** Begin MATERIAL **

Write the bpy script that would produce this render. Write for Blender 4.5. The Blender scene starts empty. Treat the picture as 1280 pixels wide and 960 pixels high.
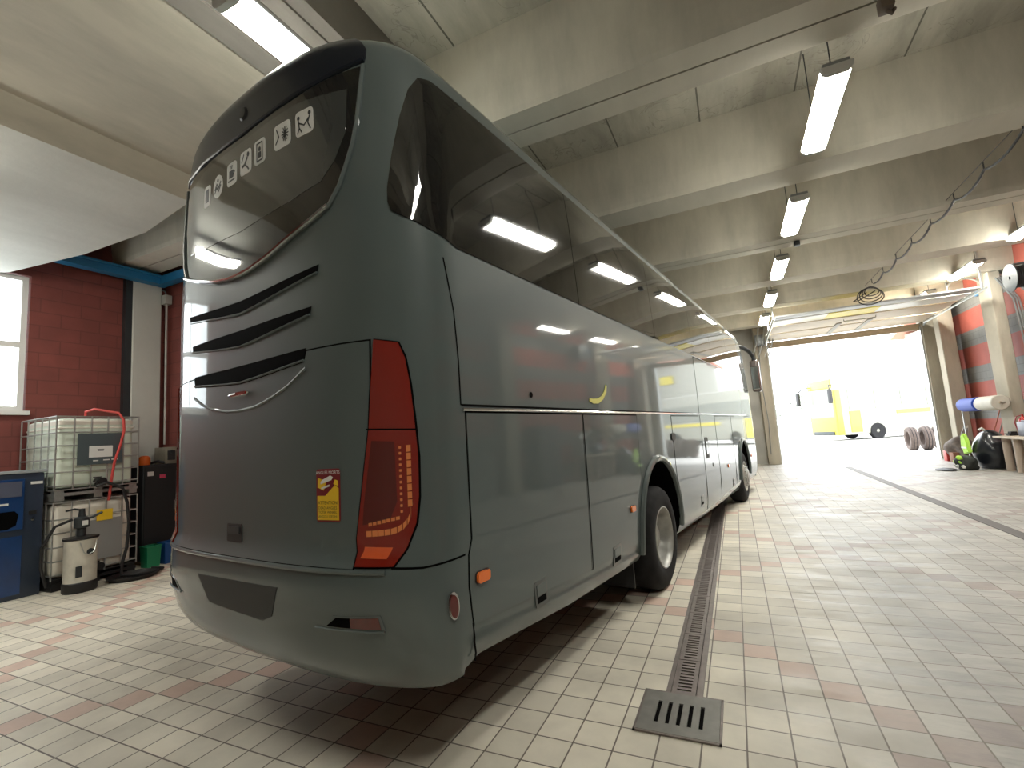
import bpy, bmesh, math, random, bisect
from mathutils import Vector, Matrix
random.seed(7)
R = math.radians
PI = math.pi
scn = bpy.context.scene
COL = scn.collection

# ------------------------------------------------------------------ camera
H = 1.6
PIT, ROL, YAW = .112885568, -.067703840, -.431807868
fw = Vector((math.sin(YAW)*math.cos(PIT), math.cos(YAW)*math.cos(PIT), math.sin(PIT)))
rt = Vector((math.cos(YAW), -math.sin(YAW), 0)); up = rt.cross(fw)
rt2 = rt*math.cos(ROL)+up*math.sin(ROL); up2 = -rt*math.sin(ROL)+up*math.cos(ROL)
cam = bpy.data.cameras.new('camera'); cam_o = bpy.data.objects.new('camera', cam); COL.objects.link(cam_o)
m = Matrix((rt2, up2, -fw)).transposed().to_4x4(); m.translation = Vector((0, 0, H))
cam_o.matrix_world = m
cam.sensor_width = 36; cam.lens = 592.82/1280*36; cam.clip_end = 500; cam.clip_start = .05
scn.camera = cam_o

# ------------------------------------------------------------------ world, exposure
w = bpy.data.worlds.new('sky'); scn.world = w; w.use_nodes = True
nt = w.node_tree; nt.nodes.clear()
wo = nt.nodes.new('ShaderNodeOutputWorld'); bg = nt.nodes.new('ShaderNodeBackground')
bg.inputs[0].default_value = (.93, .97, 1, 1); bg.inputs[1].default_value = 4.3
nt.links.new(bg.outputs[0], wo.inputs[0])
vs = scn.view_settings
vs.view_transform = 'Standard'; vs.look = 'None'; vs.exposure = 0.74; vs.gamma = 1.0; vs.use_curve_mapping = False
LAMP = 46.0
try:
    scn.cycles.max_bounces = 10; scn.cycles.diffuse_bounces = 6; scn.cycles.transparent_max_bounces = 16
    scn.cycles.use_denoising = True; scn.cycles.sample_clamp_indirect = 6
    scn.cycles.caustics_reflective = False; scn.cycles.caustics_refractive = False
except Exception: pass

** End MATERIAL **

*EXERCISE INSTRUCTIONS*: Of the lines above, how many include the word "scene"? Reply with the number alone.

*WRITTEN ANSWER*: 2